Here's my take on how to build a really low cost aircraft and win the coveted award for "cheapest RV".
1. Extensively use second hand componenty. The only downside being that on getting airborne you move straight from the expensive build stage to the expensive repair stage.
2. Don't bother painting the aircraft. Just pretend it's completed when in fact it's not.
3. Refuse to add the cost of all tools needed to fabricate (and eventually maintain) the aircraft into the final summation (that alone will save a bundle!).
4. Keep no accurate records of the cost of all actual purchases and just guess a figure at the end of the build.
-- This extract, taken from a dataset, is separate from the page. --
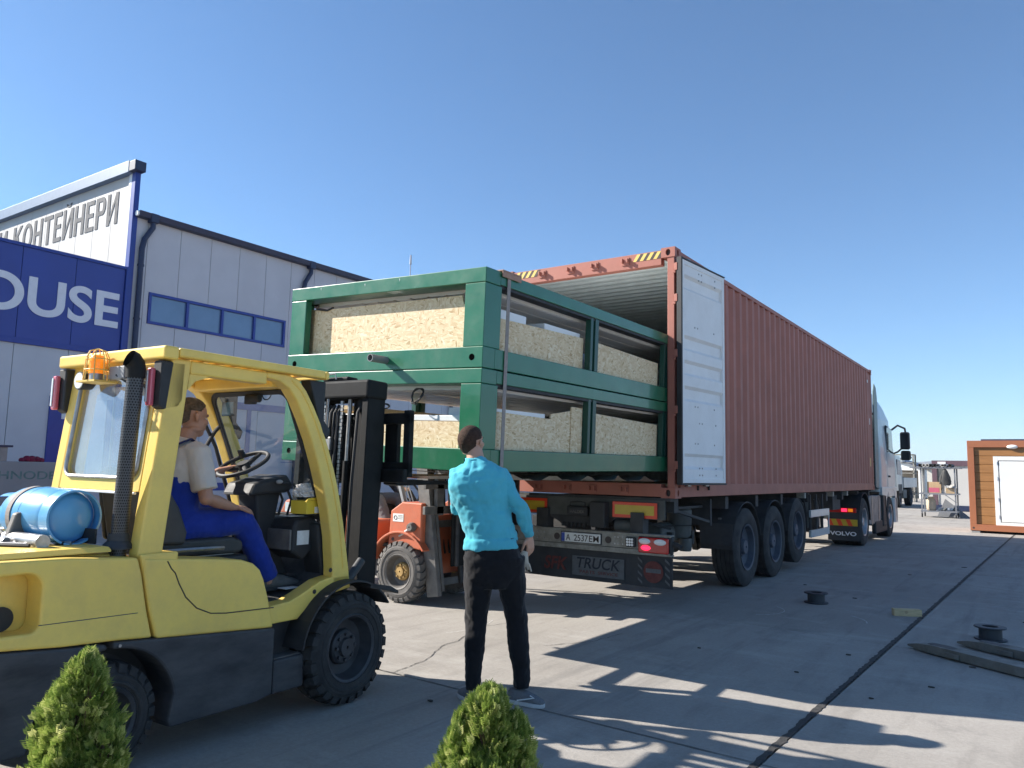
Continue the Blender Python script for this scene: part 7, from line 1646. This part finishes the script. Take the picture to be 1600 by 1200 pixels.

The final figure will in all likelihood be way under but, hey, no-one's checking on you.
5. Leave out all of the basic safety equipment that one would expect to find in a certificated aircraft (with luck you'll probably never need that Halon fire extinguisher anyway).
6. Assume that anything that is not riveted to the aircraft is not a real building cost (that'll get rid of building insurance, transportation costs to an airfield, and hangar rental for final assembly....to name but a few possible items).
7. Quote your build cost in 1980s dollars (big savings there!).
8. Under no circumstances replace componentry damaged during the fabrication process. Just rigidly adopt the popular "bog it up and build on" philosophy.
9. And if all of the above steps fail to produce the savings required, just convince yourself that the final cost of building the aircraft is the fictitious figure you've been spinning to your wife (has the additional benefit of alleviating guilt) .
Readers of this thread may be able to think of other neat ways to "reduce" actual build costs.